I've been thinking about Brill v. City of New York, and CPLR 3212(a), and I am a bit put out about both. 3212(a) pertains to the time within which summary judgment motions may be made. Such a motion can be made no earlier than at joinder of issue, and no later than 120 days after the filing of the note of issue. The outside date is new since 1997, and for a while some courts were reading the statute as though they could, in the exercise of discretion, allow late summary judgment motions. In Brill the Court of Appeals has weighed in and said, "No." The standard to be applied is whether the movant can show a satisfactory reason for the delay.

The effect of this is paradoxical. On the one hand, "good cause" is a matter of law, which can be easier to demonstrate on appeal than an abuse of discretion. On the other hand, what about a case that is plainly lacking merit as a matter of law? Under Brill, if the movant cannot demonstrate good cause for the delay in making timely application, the matter proceeds to trial-- a waste of everyone's time.

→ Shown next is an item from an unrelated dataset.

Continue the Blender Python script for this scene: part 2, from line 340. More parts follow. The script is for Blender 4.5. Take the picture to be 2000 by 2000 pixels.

In his dissent Judge G.B. Smith runs it down: "because the time of the litigants, jurors, lawyers, the judge, and other court personnel should not be wasted in going through the motions of a trial which has no merit and must be dismissed, I dissent." As Judge Smith observes, the good cause shown for allowing the motion notwithstanding the lateness of the application was the merits of the action.

I'm thinking that this is a statute that ought to be revisited.